Does the future of content marketing lie with cryptocurrency micropayments?
- sixpl3
- Jun 26, 2018
- 2 min read
Globally, media is hitting new lows with each passing day. Clickbait, fake news, yellow journalism, name it, journalism today is riddled with all these malaise. People everywhere have gotten sick of the sub-par content that is pushed down their throats in the name of journalism. Also, their unwillingness to pay for good content or reluctance to being tied down to a single publisher, have only worsened the situation. While clickbait finds it more comfortable to generate revenues owing to its traditional ad models, subscriptions and paywalls have so far failed to replicate that success.

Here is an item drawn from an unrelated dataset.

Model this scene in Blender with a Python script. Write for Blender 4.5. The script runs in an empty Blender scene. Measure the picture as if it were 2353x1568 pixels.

Under such circumstances, cryptocurrency content marketing through micropayments seems like the only viable option.
What are micropayments?
Micropayments provide the users the choice to support high-quality content without locking them into single, long-term subscriptions. It enables you to spend a small amount each time you view an article. It also motivates the publishers to produce excellent content which satisfies the audience. If the user feels the material lacks sublimity, he will stop paying for the articles in future. Therefore, it increases the accountability of the publishers towards what they write and how they present it.
What are the challenges to micropayments?
The issue with Bitcoin and other cryptocurrencies is that they take a lot of computing power and so many small transactions would incur considerable fees. If a significant portion of the funding is eaten up in fees, it serves little purpose to the entire funding program.
However, several organizations are using channels to get around this flaw. Instead of recording every transaction to the blockchain and paying for every single one of them, the blockchain records channel payments as a collection. It can be understood as a situation in a restaurant wherein instead of being charged for each dish separately, you are charged together for everything that you had ordered. It saves you the hassle of paying for every individual item each time and pay for your entire order once and collectively.
After the creation of a micropayment channel, a few Bitcoins are stored in it, and the sender signs each payment. The receiver has the option to either withdraw each approved amount or wait until the channel is closed and then pull out the total amount. If the receiver waits until the channel is closed and only records the final amount to the blockchain, it slashes the number of transactions, thereby making it more efficient and cost-effective.
Peer-to-peer micro micropayments are soon gaining traction among users and have emerged as an ideal model of funding. Imagine how much money you can raise through millions of minuscule payments of 25 cents or 50 cents. They may seem small, but they eventually add up. Micropayments, alone cannot ensure free content, but they can indeed provide a market to the users who want quality content not influenced by the ad money.